What you need to do – Repeat everything in the material exactly.

Records to process –
[start]
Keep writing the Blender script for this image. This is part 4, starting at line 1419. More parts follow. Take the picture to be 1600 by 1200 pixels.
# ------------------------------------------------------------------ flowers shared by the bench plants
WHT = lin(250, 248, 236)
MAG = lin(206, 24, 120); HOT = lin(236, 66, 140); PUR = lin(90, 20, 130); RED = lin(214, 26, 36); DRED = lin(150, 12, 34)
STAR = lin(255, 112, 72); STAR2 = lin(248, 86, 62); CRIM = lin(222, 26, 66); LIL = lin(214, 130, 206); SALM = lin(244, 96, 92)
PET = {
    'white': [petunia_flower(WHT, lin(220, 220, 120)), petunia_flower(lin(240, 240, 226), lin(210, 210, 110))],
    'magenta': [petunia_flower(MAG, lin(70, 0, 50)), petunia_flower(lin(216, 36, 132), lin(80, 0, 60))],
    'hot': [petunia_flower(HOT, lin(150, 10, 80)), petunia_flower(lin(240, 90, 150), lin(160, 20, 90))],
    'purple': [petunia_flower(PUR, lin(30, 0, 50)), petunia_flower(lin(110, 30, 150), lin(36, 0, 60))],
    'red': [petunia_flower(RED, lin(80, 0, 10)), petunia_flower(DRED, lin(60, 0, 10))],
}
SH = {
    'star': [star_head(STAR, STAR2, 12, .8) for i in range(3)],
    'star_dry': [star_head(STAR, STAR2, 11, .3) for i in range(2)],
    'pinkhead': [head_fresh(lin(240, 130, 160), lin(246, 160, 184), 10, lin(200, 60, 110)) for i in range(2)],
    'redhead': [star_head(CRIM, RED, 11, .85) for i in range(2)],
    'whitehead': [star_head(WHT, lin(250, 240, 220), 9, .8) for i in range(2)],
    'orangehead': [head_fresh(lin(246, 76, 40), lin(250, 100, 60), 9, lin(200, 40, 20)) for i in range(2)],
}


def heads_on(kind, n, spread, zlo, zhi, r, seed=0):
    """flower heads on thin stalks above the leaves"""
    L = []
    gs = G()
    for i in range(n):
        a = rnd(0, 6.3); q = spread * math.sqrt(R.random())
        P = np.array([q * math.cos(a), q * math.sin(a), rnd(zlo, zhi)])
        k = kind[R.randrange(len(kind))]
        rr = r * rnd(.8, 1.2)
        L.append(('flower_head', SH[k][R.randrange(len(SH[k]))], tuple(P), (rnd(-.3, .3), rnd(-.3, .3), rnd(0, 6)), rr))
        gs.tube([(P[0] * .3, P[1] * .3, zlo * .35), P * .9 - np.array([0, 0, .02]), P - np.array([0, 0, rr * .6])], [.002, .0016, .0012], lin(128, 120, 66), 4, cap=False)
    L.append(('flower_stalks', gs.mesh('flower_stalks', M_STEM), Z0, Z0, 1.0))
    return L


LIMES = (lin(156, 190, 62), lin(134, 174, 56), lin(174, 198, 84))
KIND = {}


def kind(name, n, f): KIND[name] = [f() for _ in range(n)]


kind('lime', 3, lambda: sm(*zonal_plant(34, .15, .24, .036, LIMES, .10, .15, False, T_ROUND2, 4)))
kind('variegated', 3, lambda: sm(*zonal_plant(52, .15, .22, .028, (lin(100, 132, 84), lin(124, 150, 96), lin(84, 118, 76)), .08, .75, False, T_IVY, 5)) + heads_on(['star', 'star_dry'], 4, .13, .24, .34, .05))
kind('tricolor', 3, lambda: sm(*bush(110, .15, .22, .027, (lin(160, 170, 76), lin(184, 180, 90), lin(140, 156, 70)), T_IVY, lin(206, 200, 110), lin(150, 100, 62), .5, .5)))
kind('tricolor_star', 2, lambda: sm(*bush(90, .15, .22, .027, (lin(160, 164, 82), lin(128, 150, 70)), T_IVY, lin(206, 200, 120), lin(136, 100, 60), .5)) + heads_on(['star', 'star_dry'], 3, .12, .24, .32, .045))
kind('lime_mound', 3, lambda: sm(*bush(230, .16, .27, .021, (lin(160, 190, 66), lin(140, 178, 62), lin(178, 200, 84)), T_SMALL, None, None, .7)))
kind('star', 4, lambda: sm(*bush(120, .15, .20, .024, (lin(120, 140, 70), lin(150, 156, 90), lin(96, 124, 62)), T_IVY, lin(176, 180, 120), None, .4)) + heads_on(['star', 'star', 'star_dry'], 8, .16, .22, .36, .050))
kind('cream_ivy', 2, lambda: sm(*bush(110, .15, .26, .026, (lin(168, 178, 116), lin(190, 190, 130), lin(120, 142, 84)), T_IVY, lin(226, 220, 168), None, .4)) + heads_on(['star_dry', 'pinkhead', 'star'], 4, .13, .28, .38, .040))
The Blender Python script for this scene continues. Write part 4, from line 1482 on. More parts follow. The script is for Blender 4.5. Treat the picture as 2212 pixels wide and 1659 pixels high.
[end]
Answer to the problem –
Keep writing the Blender script for this image. This is part 4, starting at line 1419. More parts follow. Take the picture to be 1600 by 1200 pixels.
# ------------------------------------------------------------------ flowers shared by the bench plants
WHT = lin(250, 248, 236)
MAG = lin(206, 24, 120); HOT = lin(236, 66, 140); PUR = lin(90, 20, 130); RED = lin(214, 26, 36); DRED = lin(150, 12, 34)
STAR = lin(255, 112, 72); STAR2 = lin(248, 86, 62); CRIM = lin(222, 26, 66); LIL = lin(214, 130, 206); SALM = lin(244, 96, 92)
PET = {
    'white': [petunia_flower(WHT, lin(220, 220, 120)), petunia_flower(lin(240, 240, 226), lin(210, 210, 110))],
    'magenta': [petunia_flower(MAG, lin(70, 0, 50)), petunia_flower(lin(216, 36, 132), lin(80, 0, 60))],
    'hot': [petunia_flower(HOT, lin(150, 10, 80)), petunia_flower(lin(240, 90, 150), lin(160, 20, 90))],
    'purple': [petunia_flower(PUR, lin(30, 0, 50)), petunia_flower(lin(110, 30, 150), lin(36, 0, 60))],
    'red': [petunia_flower(RED, lin(80, 0, 10)), petunia_flower(DRED, lin(60, 0, 10))],
}
SH = {
    'star': [star_head(STAR, STAR2, 12, .8) for i in range(3)],
    'star_dry': [star_head(STAR, STAR2, 11, .3) for i in range(2)],
    'pinkhead': [head_fresh(lin(240, 130, 160), lin(246, 160, 184), 10, lin(200, 60, 110)) for i in range(2)],
    'redhead': [star_head(CRIM, RED, 11, .85) for i in range(2)],
    'whitehead': [star_head(WHT, lin(250, 240, 220), 9, .8) for i in range(2)],
    'orangehead': [head_fresh(lin(246, 76, 40), lin(250, 100, 60), 9, lin(200, 40, 20)) for i in range(2)],
}


def heads_on(kind, n, spread, zlo, zhi, r, seed=0):
    """flower heads on thin stalks above the leaves"""
    L = []
    gs = G()
    for i in range(n):
        a = rnd(0, 6.3); q = spread * math.sqrt(R.random())
        P = np.array([q * math.cos(a), q * math.sin(a), rnd(zlo, zhi)])
        k = kind[R.randrange(len(kind))]
        rr = r * rnd(.8, 1.2)
        L.append(('flower_head', SH[k][R.randrange(len(SH[k]))], tuple(P), (rnd(-.3, .3), rnd(-.3, .3), rnd(0, 6)), rr))
        gs.tube([(P[0] * .3, P[1] * .3, zlo * .35), P * .9 - np.array([0, 0, .02]), P - np.array([0, 0, rr * .6])], [.002, .0016, .0012], lin(128, 120, 66), 4, cap=False)
    L.append(('flower_stalks', gs.mesh('flower_stalks', M_STEM), Z0, Z0, 1.0))
    return L


LIMES = (lin(156, 190, 62), lin(134, 174, 56), lin(174, 198, 84))
KIND = {}


def kind(name, n, f): KIND[name] = [f() for _ in range(n)]


kind('lime', 3, lambda: sm(*zonal_plant(34, .15, .24, .036, LIMES, .10, .15, False, T_ROUND2, 4)))
kind('variegated', 3, lambda: sm(*zonal_plant(52, .15, .22, .028, (lin(100, 132, 84), lin(124, 150, 96), lin(84, 118, 76)), .08, .75, False, T_IVY, 5)) + heads_on(['star', 'star_dry'], 4, .13, .24, .34, .05))
kind('tricolor', 3, lambda: sm(*bush(110, .15, .22, .027, (lin(160, 170, 76), lin(184, 180, 90), lin(140, 156, 70)), T_IVY, lin(206, 200, 110), lin(150, 100, 62), .5, .5)))
kind('tricolor_star', 2, lambda: sm(*bush(90, .15, .22, .027, (lin(160, 164, 82), lin(128, 150, 70)), T_IVY, lin(206, 200, 120), lin(136, 100, 60), .5)) + heads_on(['star', 'star_dry'], 3, .12, .24, .32, .045))
kind('lime_mound', 3, lambda: sm(*bush(230, .16, .27, .021, (lin(160, 190, 66), lin(140, 178, 62), lin(178, 200, 84)), T_SMALL, None, None, .7)))
kind('star', 4, lambda: sm(*bush(120, .15, .20, .024, (lin(120, 140, 70), lin(150, 156, 90), lin(96, 124, 62)), T_IVY, lin(176, 180, 120), None, .4)) + heads_on(['star', 'star', 'star_dry'], 8, .16, .22, .36, .050))
kind('cream_ivy', 2, lambda: sm(*bush(110, .15, .26, .026, (lin(168, 178, 116), lin(190, 190, 130), lin(120, 142, 84)), T_IVY, lin(226, 220, 168), None, .4)) + heads_on(['star_dry', 'pinkhead', 'star'], 4, .13, .28, .38, .040))
The Blender Python script for this scene continues. Write part 4, from line 1482 on. More parts follow. The script is for Blender 4.5. Treat the picture as 2212 pixels wide and 1659 pixels high.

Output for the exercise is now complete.